10. La Ville de Paris demande à la Cour de substituer, d’une part, à l’article R. 123-9 du code de l’urbanisme, les articles R. 151-27 et R. 151-28 comme base légale de la décision contestée et, d’autre part, au motif tiré du changement de destination, celui tiré du changement entre deux sous-destinations de l’article R. 151-28 du même code, que seraient la sous-destination « commerce » et la sous-destination « artisanat », de sorte que les travaux prévus relevaient du régime du permis de construire.
11. Toutefois, et alors que l’activité d’agence immobilière ne relève pas de la sous-destination « commerce de gros », il résulte des dispositions du 3° de l’article R. 151-28 précité que « artisanat et commerce de détail » relèvent de la même sous-destination. Il suit de là, et sans qu’il soit besoin de se prononcer sur les sous-destinations dont relèvent les activités de coiffeur et d’agence immobilière, que le motif invoqué par la Ville de Paris n’est pas de nature à fonder légalement la décision contestée.
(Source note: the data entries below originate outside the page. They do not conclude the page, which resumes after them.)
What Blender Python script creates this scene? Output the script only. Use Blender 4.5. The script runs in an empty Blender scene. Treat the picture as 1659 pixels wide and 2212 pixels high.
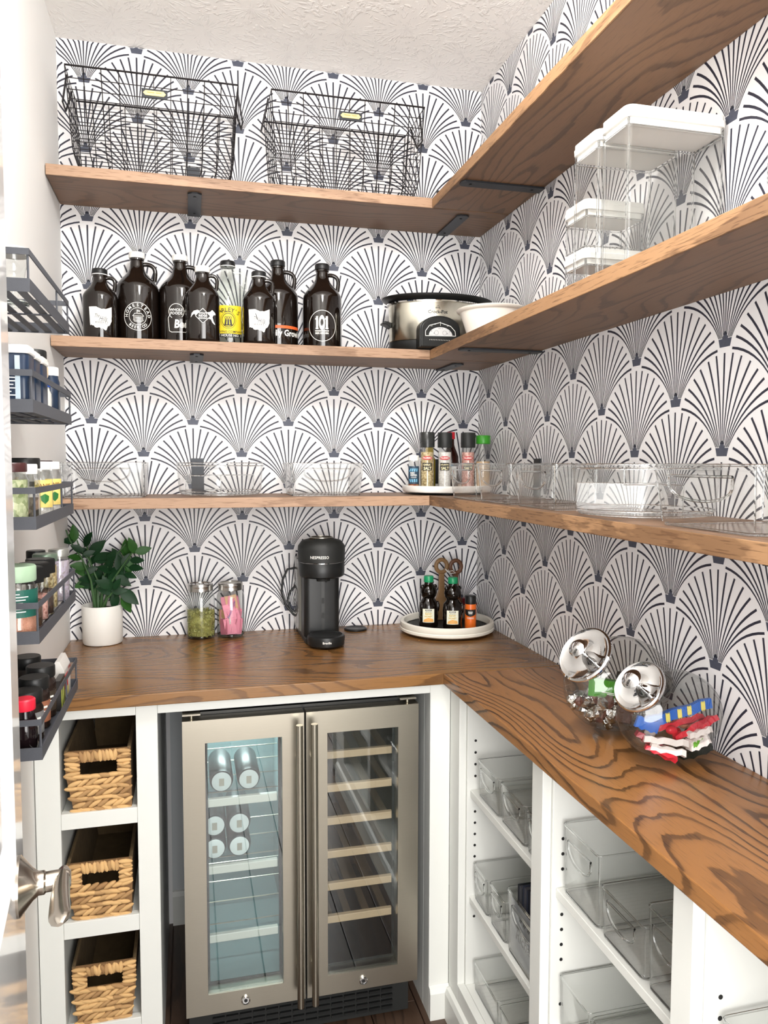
import bpy, bmesh, math, random
from mathutils import Vector, Matrix
random.seed(7)
SC = bpy.context.scene
PI = math.pi

# ---------------------------------------------------------------- camera
cam_d = bpy.data.cameras.new('camera')
cam = bpy.data.objects.new('camera', cam_d)
SC.collection.objects.link(cam)
cam_d.sensor_fit = 'VERTICAL'
cam_d.sensor_height = 24.0
cam_d.lens = 1660.0 / 2212.0 * 24.0
cam_d.clip_start = 0.02
YAW, PITCH, ROLL = 0.2483, -0.064, 0.0019
fw = Vector((math.sin(YAW)*math.cos(PITCH), math.cos(YAW)*math.cos(PITCH), math.sin(PITCH)))
rt = Vector((math.cos(YAW), -math.sin(YAW), 0)); up = rt.cross(fw)
rt2 = rt*math.cos(ROLL) + up*math.sin(ROLL); up2 = up*math.cos(ROLL) - rt*math.sin(ROLL)
m = Matrix((rt2, up2, -fw)).transposed().to_4x4()
m.translation = Vector((-0.9327, -2.4083, 1.44))
cam.matrix_world = m
SC.camera = cam

# ---------------------------------------------------------------- world, lights, exposure
SC.view_settings.view_transform = 'Standard'
SC.view_settings.look = 'None'
SC.view_settings.gamma = 1.0
SC.view_settings.use_curve_mapping = False
SC.view_settings.exposure = 0.53
W = bpy.data.worlds.new('hall_daylight'); SC.world = W; W.use_nodes = True
W.node_tree.nodes['Background'].inputs[0].default_value = (1.0, 0.985, 0.97, 1)
W.node_tree.nodes['Background'].inputs[1].default_value = 1.9

def area(name, loc, target, sx, sy, power, col, shape='RECTANGLE'):
    d = bpy.data.lights.new(name, 'AREA'); d.shape = shape; d.size = sx
    if shape in ('RECTANGLE', 'ELLIPSE'): d.size_y = sy
    d.energy = power; d.color = col
    o = bpy.data.objects.new(name, d); SC.collection.objects.link(o); o.location = loc
    o.rotation_euler = (Vector(target)-Vector(loc)).to_track_quat('-Z', 'Y').to_euler()
    return o
pl = bpy.data.lights.new('ceiling_lamp_light', 'POINT'); pl.energy = 30.0; pl.color = (1.0, 0.985, 0.965); pl.shadow_soft_size = 0.11
plo = bpy.data.objects.new('ceiling_lamp_light', pl); SC.collection.objects.link(plo); plo.location = (-0.72, -1.45, 2.47)
area('hall_fill_light', (-0.85, -3.6, 1.45), (-0.80, -0.3, 1.75), 2.2, 2.0, 92.0, (1.0, 0.985, 0.965))  # added broad fill behind the camera, standing in for unseen hall light

SC.cycles.use_denoising = True
SC.cycles.max_bounces = 16; SC.cycles.diffuse_bounces = 6; SC.cycles.glossy_bounces = 6
SC.cycles.transmission_bounces = 10; SC.cycles.transparent_max_bounces = 40
SC.cycles.caustics_refractive = False; SC.cycles.caustics_reflective = False
SC.cycles.sample_clamp_indirect = 6.0

# ---------------------------------------------------------------- helpers
def S(r, g, b):
    f = lambda c: (c/255/12.92) if c/255 <= 0.04045 else ((c/255+0.055)/1.055)**2.4
    return (f(r), f(g), f(b), 1.0)

class MB:
    """collects shapes for ONE mesh; faces carry a material index"""
    def __init__(s): s.v = []; s.f = []; s.m = []; s.s = []
    def add(s, vs, fs, mi=0, sm=False):
        n = len(s.v); s.v += [tuple(v) for v in vs]
        for f in fs: s.f.append([i+n for i in f]); s.m.append(mi); s.s.append(sm)
        return s
    def box(s, x0, x1, y0, y1, z0, z1, mi=0):
        v = [(x, y, z) for z in (z0, z1) for y in (y0, y1) for x in (x0, x1)]
        return s.add(v, [(0,2,3,1),(4,5,7,6),(0,1,5,4),(2,6,7,3),(0,4,6,2),(1,3,7,5)], mi)
    def quad(s, a, b, c, d, mi=0): return s.add([a,b,c,d], [(0,1,2,3)], mi)
    def lathe(s, prof, seg=32, c=(0,0,0), mi=0, caps=True, sx=1.0, sy=1.0, ph=0):
        vs = []; fs = []
        for r, z in prof:
            for k in range(seg):
                a = 2*PI*(k+ph)/seg; vs.append((c[0]+sx*r*math.cos(a), c[1]+sy*r*math.sin(a), c[2]+z))
        for i in range(len(prof)-1):
            for k in range(seg):
                k2 = (k+1) % seg; fs.append((i*seg+k, i*seg+k2, (i+1)*seg+k2, (i+1)*seg+k))
        s.add(vs, fs, mi, True)
        if caps:
            if prof[0][0] > 1e-5: s.add(vs[:seg], [tuple(range(seg))[::-1]], mi)
            if prof[-1][0] > 1e-5: s.add(vs[-seg:], [tuple(range(seg))], mi)
        return s
    def tube(s, pts, r, seg=6, closed=False, mi=0, flat=1.0):
        P = [Vector(p) for p in pts]; n = len(P); vs = []; fs = []; prev = None
        for i, p in enumerate(P):
            a = P[(i-1) % n] if (closed or i > 0) else p
            b = P[(i+1) % n] if (closed or i < n-1) else p
            t = (b-a).normalized() if (b-a).length > 1e-9 else Vector((0,0,1))
            if prev is None:
                u = t.cross(Vector((0,0,1)))
                if u.length < 1e-3: u = t.cross(Vector((0,1,0)))
            else: u = prev - t*prev.dot(t)
            u.normalize(); w = t.cross(u); prev = u
            rr = r[i] if isinstance(r, (list, tuple)) else r
            for k in range(seg):
                g = 2*PI*k/seg + PI/seg; vs.append(p + u*math.cos(g)*rr + w*math.sin(g)*rr*flat)
        m = n if closed else n-1
        for i in range(m):
            j = (i+1) % n
            for k in range(seg):
                k2 = (k+1) % seg; fs.append((i*seg+k, i*seg+k2, j*seg+k2, j*seg+k))
        s.add(vs, fs, mi, seg > 5)
        if not closed:
            s.add(vs[:seg], [tuple(range(seg))[::-1]], mi); s.add(vs[-seg:], [tuple(range(seg))], mi)
        return s
    def prism(s, poly, a0, a1, axis='z', mi=0, sm=False):
        """extrude a 2D polygon; axis z: (x,y), axis y: (x,z), axis x: (y,z)"""
        def P(p, a): return {'z': (p[0], p[1], a), 'y': (p[0], a, p[1]), 'x': (a, p[0], p[1])}[axis]
        n = len(poly); vs = [P(p, a0) for p in poly]+[P(p, a1) for p in poly]
        s.add(vs, [(i, (i+1) % n, n+(i+1) % n, n+i) for i in range(n)], mi, sm)
        s.add(vs, [tuple(range(n))[::-1], tuple(range(n, 2*n))], mi)
        return s
    def loft(s, rings, mi=0, caps=True, sm=True):
        n = len(rings[0]); vs = [p for r in rings for p in r]; fs = []
        for i in range(len(rings)-1):
            for k in range(n):
                k2 = (k+1) % n; fs.append((i*n+k, i*n+k2, (i+1)*n+k2, (i+1)*n+k))
        s.add(vs, fs, mi, sm)
        if caps: s.add(rings[0], [tuple(range(n))[::-1]], mi); s.add(rings[-1], [tuple(range(n))], mi)
        return s
    def xf(s, M):
        s.v = [tuple(M @ Vector(v)) for v in s.v]; return s
    def join(s, o, M=None, mi=None):
        vs = [tuple(M @ Vector(v)) for v in o.v] if M else o.v
        n = len(s.v); s.v += vs
        for f, m, q in zip(o.f, o.m, o.s): s.f.append([i+n for i in f]); s.m.append(m if mi is None else mi); s.s.append(q)
        return s

def rrect(x0, x1, y0, y1, r, n=4):
    out = []
    for cx, cy, a in ((x1-r, y0+r, -90), (x1-r, y1-r, 0), (x0+r, y1-r, 90), (x0+r, y0+r, 180)):
        for k in range(n+1):
            t = math.radians(a+90*k/n); out.append((cx+r*math.cos(t), cy+r*math.sin(t)))
    return out

def obj(name, mb, mats, parent=None, label=None, bevel=0.0, kind=None, loc=None, rot=None, fix=True):
    me = bpy.data.meshes.new(name); me.from_pydata(mb.v, [], mb.f)
    if not isinstance(mats, (list, tuple)): mats = [mats]
    for q in mats: me.materials.append(q)
    me.polygons.foreach_set('material_index', mb.m); me.polygons.foreach_set('use_smooth', mb.s)
    if fix:
        bm = bmesh.new(); bm.from_mesh(me); bmesh.ops.remove_doubles(bm, verts=bm.verts, dist=1e-6)
        bmesh.ops.recalc_face_normals(bm, faces=bm.faces); bm.to_mesh(me); bm.free()
    if any(mb.s): me.set_sharp_from_angle(angle=math.radians(42))
    me.update()
    o = bpy.data.objects.new(name, me); SC.collection.objects.link(o)
    if parent: o.parent = parent
    if label: o['label'] = label
    if kind: o['kind'] = kind
    if loc: o.location = loc
    if rot: o.rotation_euler = rot
    if bevel:
        b = o.modifiers.new('bevel', 'BEVEL'); b.width = bevel; b.segments = 2; b.limit_method = 'ANGLE'; b.angle_limit = math.radians(50)
    return o
def thing(name, label, cat, loc=(0,0,0), rot=(0,0,0), group=None):
    o = bpy.data.objects.new(name, None); SC.collection.objects.link(o); o.empty_display_size = 0.02
    o.location = loc; o.rotation_euler = rot if isinstance(rot, (tuple, list)) else (0,0,rot)
    o['label'] = label; o['category'] = cat
    if group: o['group'] = group
    return o
def tag(o, label, cat, group=None):
    o['label'] = label; o['category'] = cat
    if group: o['group'] = group
    return o
def struct(name, mb, mats, **k):
    return obj(name, mb, mats, kind='structure', **k)
def dup(root, loc, rot=None, label=None):
    r = root.copy(); SC.collection.objects.link(r); r.location = loc
    if rot is not None: r.rotation_euler = rot
    if label: r['label'] = label
    for ch in list(root.children):
        c = ch.copy(); SC.collection.objects.link(c); c.parent = r
        for g in ch.children:
            d = g.copy(); SC.collection.objects.link(d); d.parent = c
    return r

# lettering: text turned into flat polygons (x right, y up), centred
FONT_CACHE = {}
def text_mb(txt, size, bold=0.0, shear=0.0, sx=1.0, align='CENTER', space=1.0):
    key = (txt, size, bold, shear, sx, align, space)
    if key not in FONT_CACHE:
        c = bpy.data.curves.new('t', 'FONT'); c.body = txt; c.size = size; c.offset = bold*size; c.shear = shear
        c.resolution_u = 2; c.space_character = space
        c.align_x = align; c.align_y = 'CENTER'; o = bpy.data.objects.new('t', c); SC.collection.objects.link(o)
        dg = bpy.context.evaluated_depsgraph_get(); me = o.evaluated_get(dg).to_mesh()
        FONT_CACHE[key] = ([(v.co.x*sx, v.co.y, 0) for v in me.vertices], [tuple(p.vertices) for p in me.polygons])
        o.evaluated_get(dg).to_mesh_clear(); bpy.data.objects.remove(o); bpy.data.curves.remove(c)
    v, f = FONT_CACHE[key]
    return MB().add(v, f)
def shift(mb, dx, dy, dz=0, rot=0): return mb.xf(Matrix.Translation((dx, dy, dz)) @ Matrix.Rotation(rot, 4, 'Z'))
def ring_text(mb, txt, R, size, a0, a1, inward=False, bold=0.02):
    """letters along a circle, a0..a1 degrees (0 = right, 90 = top)"""
    n = len(txt)
    for i, ch in enumerate(txt):
        if ch == ' ': continue
        a = math.radians(a0+(a1-a0)*i/(n-1)); rot = a-PI/2 if not inward else a+PI/2
        mb.join(shift(text_mb(ch, size, bold), R*math.cos(a), R*math.sin(a), 0, rot))
def ringband(mb, cx, cy, R, w, seg=40, a0=0, a1=360, ry=1.0, mi=0):
    n = seg; vs = []
    for k in range(n+1):
        a = math.radians(a0+(a1-a0)*k/n)
        for r in (R-w/2, R+w/2): vs.append((cx+r*math.cos(a), cy+r*ry*math.sin(a), 0))
    mb.add(vs, [(2*k, 2*k+1, 2*k+3, 2*k+2) for k in range(n)], mi)
def line2(mb, pts, w, closed=False, mi=0):
    P = [Vector((p[0], p[1], 0)) for p in pts]; n = len(P)
    for i in range(n if closed else n-1):
        a, b = P[i], P[(i+1) % n]; t = (b-a).normalized(); q = Vector((-t.y, t.x, 0))*w/2; e = t*w*0.3
        mb.add([a-q-e, b-q+e, b+q+e, a+q-e], [(0,1,2,3)], mi)
def small_print(rows):
    """rows of print too small to read: (x0, x1, y, height)"""
    o = MB()
    for x0, x1, y, h in rows: line2(o, [(x0, y), (x1, y)], h)
    return o
def wrap(mb, R, eps=0.0004, step=0.006, ang=0.0):
    """bend flat art (x,y) round a vertical cylinder of radius R; art faces -y at ang 0"""
    bm = bmesh.new(); vs = [bm.verts.new(v) for v in mb.v]
    for f, mi in zip(mb.f, mb.m):
        try: q = bm.faces.new([vs[i] for i in f]); q.material_index = mi
        except ValueError: pass
    x0 = min(v[0] for v in mb.v); x1 = max(v[0] for v in mb.v); x = math.ceil(x0/step)*step
    while x < x1:
        bmesh.ops.bisect_plane(bm, geom=bm.verts[:]+bm.edges[:]+bm.faces[:], plane_co=(x,0,0), plane_no=(1,0,0)); x += step
    bm.verts.index_update(); out = MB(); rr = R+eps
    out.v = [((rr+v.co.z)*math.sin(v.co.x/R+ang), -(rr+v.co.z)*math.cos(v.co.x/R+ang), v.co.y) for v in bm.verts]
    for f in bm.faces: out.f.append([v.index for v in f.verts]); out.m.append(f.material_index); out.s.append(False)
    bm.free(); return out
def upright(mb, y=0.0): # flat art (x,y) standing up, facing -y
    mb.v = [(v[0], y-v[2], v[1]) for v in mb.v]; return mb

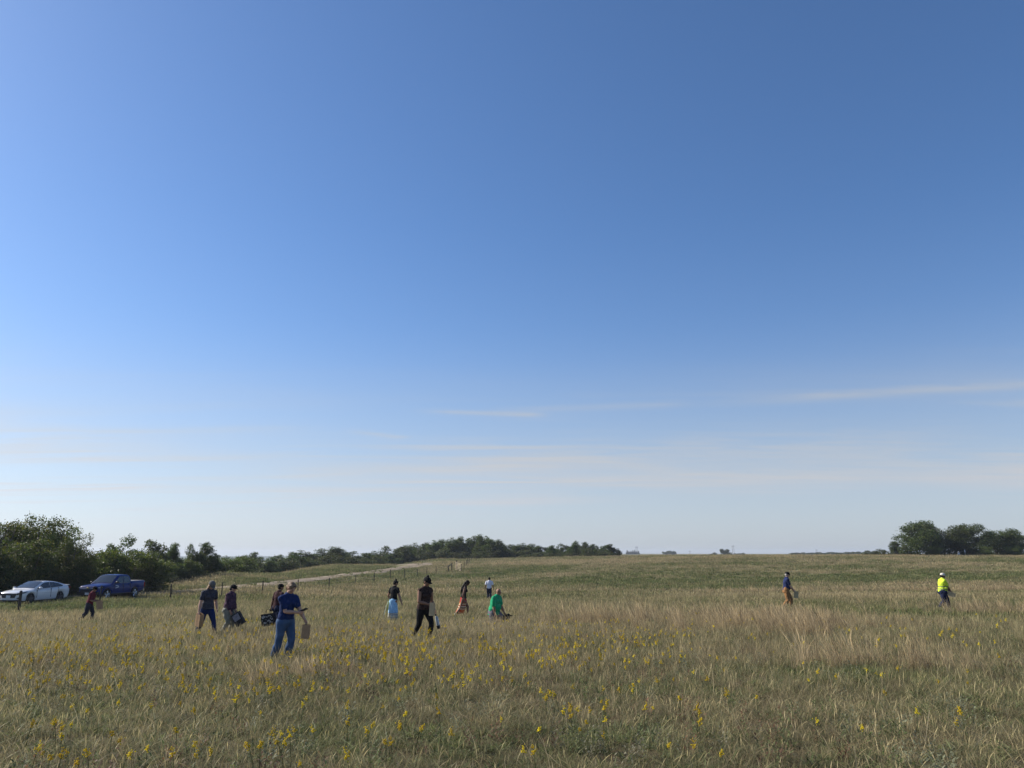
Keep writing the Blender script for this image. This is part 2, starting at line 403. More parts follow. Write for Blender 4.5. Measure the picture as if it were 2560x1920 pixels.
# ---- gravel track beyond the fence
RP = [(-120, 1512), (85, 1500), (280, 1490), (420, 1481.5), (530, 1473.5), (660, 1462.5), (800, 1447), (900, 1434.5), (980, 1424), (1030, 1416.5)]
road_c = [ground_at(a, b) for a, b in RP]
_last = road_c[-1]
for a, d_ in ((1052, 172), (1046, 184), (1005, 192), (940, 197), (860, 200)):
    q = at(a, 1410, d_); road_c.append(Vector((q.x, q.y, tz(q.x, q.y))))
def catmull(P, n):
    Q = [P[0] * 2 - P[1]] + P + [P[-1] * 2 - P[-2]]; out = []
    for i in range(1, len(Q) - 2):
        for k in range(n):
            t = k / n; a, b, c, d = Q[i - 1], Q[i], Q[i + 1], Q[i + 2]
            out.append(.5 * ((2 * b) + (c - a) * t + (2 * a - 5 * b + 4 * c - d) * t * t + (3 * b - a - 3 * c + d) * t ** 3))
    out.append(P[-1]); return out
ROAD = catmull([Vector((p.x, p.y, 0)) for p in road_c], 14)
_w = np.array([[p.x, p.y] for p in ROAD])
for _ in range(6): _w[1:-1] = .25 * _w[:-2] + .5 * _w[1:-1] + .25 * _w[2:]
ROADXY = _w; ROAD_HALF = 1.5
print('ROAD', [(round(p.x, 1), round(p.y, 1)) for p in road_c])
def road_half(y): return ROAD_HALF + 1.5 * sstep(152, 172, y)
def road_dist(x, y):
    x = np.atleast_1d(x); y = np.atleast_1d(y); best = np.full(len(x), 1e9)
    for i in range(len(ROADXY) - 1):
        a = ROADXY[i]; b = ROADXY[i + 1]; ab = b - a; l2 = max((ab ** 2).sum(), 1e-6)
        t = np.clip(((x - a[0]) * ab[0] + (y - a[1]) * ab[1]) / l2, 0, 1)
        best = np.minimum(best, np.hypot(x - a[0] - t * ab[0], y - a[1] - t * ab[1]))
    return best
def make_road():
    m, nt, out = _nodes('gravel_track'); N, L = nt.nodes, nt.links
    b = N.new('ShaderNodeBsdfPrincipled'); b.inputs['Roughness'].default_value = .95; b.inputs['Specular IOR Level'].default_value = .1
    geo = N.new('ShaderNodeNewGeometry')
    def nz(sc, det):
        n = N.new('ShaderNodeTexNoise'); n.inputs['Scale'].default_value = sc; n.inputs['Detail'].default_value = det
        L.new(geo.outputs['Position'], n.inputs['Vector']); return n.outputs['Fac']
    f = nz(.35, 6); g = nz(9, 6)
    cr = N.new('ShaderNodeValToRGB'); cr.color_ramp.elements[0].position = .33; cr.color_ramp.elements[1].position = .7
    cr.color_ramp.elements[0].color = (.17, .135, .095, 1); cr.color_ramp.elements[1].color = (.28, .23, .17, 1)
    L.new(f, cr.inputs[0]); L.new(cr.outputs[0], b.inputs['Base Color'])
    bp = N.new('ShaderNodeBump'); bp.inputs['Strength'].default_value = .6; bp.inputs['Distance'].default_value = .04
    L.new(g, bp.inputs['Height']); L.new(bp.outputs[0], b.inputs['Normal']); L.new(b.outputs[0], out.inputs[0])
    V, F = [], []; n = len(ROADXY)
    offs = [-1.0, -.8, -.4, 0, .4, .8, 1.0]; lift = [-.05, .05, .03, .08, .03, .05, -.05]
    for i in range(n):
        a = ROADXY[max(i - 1, 0)]; c = ROADXY[min(i + 1, n - 1)]; t = c - a; t /= np.hypot(*t); nn = np.array((-t[1], t[0]))
        w = road_half(ROADXY[i][1]) * (1 + .14 * (vnoise(np.array([i * .6]), np.array([2.]))[0] - .5))
        for o, l in zip(offs, lift):
            q = ROADXY[i] + nn * o * w; V.append((q[0], q[1], tz(q[0], q[1]) + l + .03))
    k = len(offs)
    F = [(i * k + j, i * k + j + 1, (i + 1) * k + j + 1, (i + 1) * k + j) for i in range(n - 1) for j in range(k - 1)]
    me = bpy.data.meshes.new('road'); me.from_pydata(V, [], F); me.update()
    bb = bmesh.new(); bb.from_mesh(me); bmesh.ops.recalc_face_normals(bb, faces=bb.faces[:]); bb.faces.ensure_lookup_table()
    if bb.faces[0].normal.z < 0: bmesh.ops.reverse_faces(bb, faces=bb.faces[:])
    bb.to_mesh(me); bb.free()
    tag(link('road', me, m, smooth=True), kind='structure')
make_road()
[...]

12. Il résulte de tout ce qui précède que la Ville de Paris n’est pas fondée à se plaindre de ce que, par le jugement attaqué, le tribunal administratif de Paris a annulé les décisions contestées.
Sur les frais liés au litige :
13. Les dispositions de l’article L. 761-1 du code de justice administrative font obstacle à ce que soit mis à la charge de la société LB Conseils, qui n’est pas, dans la présente instance, la partie perdante, le versement de la somme que la Ville de Paris demande au titre des frais exposés par elle. Il y a lieu, en revanche, de mettre à la charge de la Ville de Paris une somme de 1 500 € à verser à la société LB Conseils au titre des mêmes dispositions.
Décide :
Article 1er : La requête de la Ville de Paris est rejetée.
Article 2 : La Ville de Paris versera une somme de 1 500 € à la société LB Conseils au titre de l’article L. 761-1 du code de justice administrative.
Article 3 : Le présent arrêt sera notifié à la Ville de Paris et à la société par actions simplifiée LB Conseils.